--- BEGIN ---

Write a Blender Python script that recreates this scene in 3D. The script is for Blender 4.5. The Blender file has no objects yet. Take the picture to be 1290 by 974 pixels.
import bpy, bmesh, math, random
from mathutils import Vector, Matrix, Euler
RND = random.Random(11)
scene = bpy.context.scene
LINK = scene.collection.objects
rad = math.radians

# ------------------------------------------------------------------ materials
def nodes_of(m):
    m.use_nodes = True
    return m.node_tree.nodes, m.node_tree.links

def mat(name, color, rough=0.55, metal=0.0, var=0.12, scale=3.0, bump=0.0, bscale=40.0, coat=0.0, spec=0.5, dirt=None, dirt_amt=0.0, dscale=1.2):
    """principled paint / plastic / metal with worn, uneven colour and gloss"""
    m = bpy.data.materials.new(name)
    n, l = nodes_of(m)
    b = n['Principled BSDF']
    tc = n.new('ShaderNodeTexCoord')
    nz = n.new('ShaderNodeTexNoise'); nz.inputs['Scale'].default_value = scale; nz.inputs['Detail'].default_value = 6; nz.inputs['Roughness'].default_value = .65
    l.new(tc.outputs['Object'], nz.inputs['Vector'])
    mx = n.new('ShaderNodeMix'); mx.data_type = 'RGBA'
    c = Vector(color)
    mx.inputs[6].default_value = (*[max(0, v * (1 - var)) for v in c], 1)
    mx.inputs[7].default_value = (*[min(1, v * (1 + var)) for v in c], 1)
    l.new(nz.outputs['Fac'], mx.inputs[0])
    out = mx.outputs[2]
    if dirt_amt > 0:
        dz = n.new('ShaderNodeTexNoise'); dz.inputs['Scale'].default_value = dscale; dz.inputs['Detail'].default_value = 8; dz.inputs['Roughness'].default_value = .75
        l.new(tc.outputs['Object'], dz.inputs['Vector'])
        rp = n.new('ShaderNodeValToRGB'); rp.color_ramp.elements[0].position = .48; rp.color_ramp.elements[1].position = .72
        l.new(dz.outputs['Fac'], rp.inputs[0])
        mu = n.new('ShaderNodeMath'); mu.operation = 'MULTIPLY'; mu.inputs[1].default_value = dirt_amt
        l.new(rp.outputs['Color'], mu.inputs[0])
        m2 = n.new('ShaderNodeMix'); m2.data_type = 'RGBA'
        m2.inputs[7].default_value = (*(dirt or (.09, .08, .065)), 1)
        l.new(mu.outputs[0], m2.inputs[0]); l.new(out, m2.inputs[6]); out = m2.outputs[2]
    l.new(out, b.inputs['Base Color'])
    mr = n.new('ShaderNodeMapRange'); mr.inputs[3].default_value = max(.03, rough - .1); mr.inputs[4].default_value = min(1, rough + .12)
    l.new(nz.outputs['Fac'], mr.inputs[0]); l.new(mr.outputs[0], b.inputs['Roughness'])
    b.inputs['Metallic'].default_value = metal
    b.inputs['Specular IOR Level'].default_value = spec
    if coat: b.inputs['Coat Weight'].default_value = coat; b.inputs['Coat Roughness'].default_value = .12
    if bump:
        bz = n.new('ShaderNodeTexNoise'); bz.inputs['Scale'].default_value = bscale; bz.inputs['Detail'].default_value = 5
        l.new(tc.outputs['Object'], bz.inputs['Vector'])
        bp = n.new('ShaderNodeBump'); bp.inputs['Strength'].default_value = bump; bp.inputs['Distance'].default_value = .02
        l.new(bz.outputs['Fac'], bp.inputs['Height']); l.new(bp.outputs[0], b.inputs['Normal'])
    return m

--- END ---

* REQUIRED WORK:
Pick out the lines that have the word "scene". Copy them all.

* THE RESPONSE:
Write a Blender Python script that recreates this scene in 3D. The script is for Blender 4.5. The Blender file has no objects yet. Take the picture to be 1290 by 974 pixels.
scene = bpy.context.scene
LINK = scene.collection.objects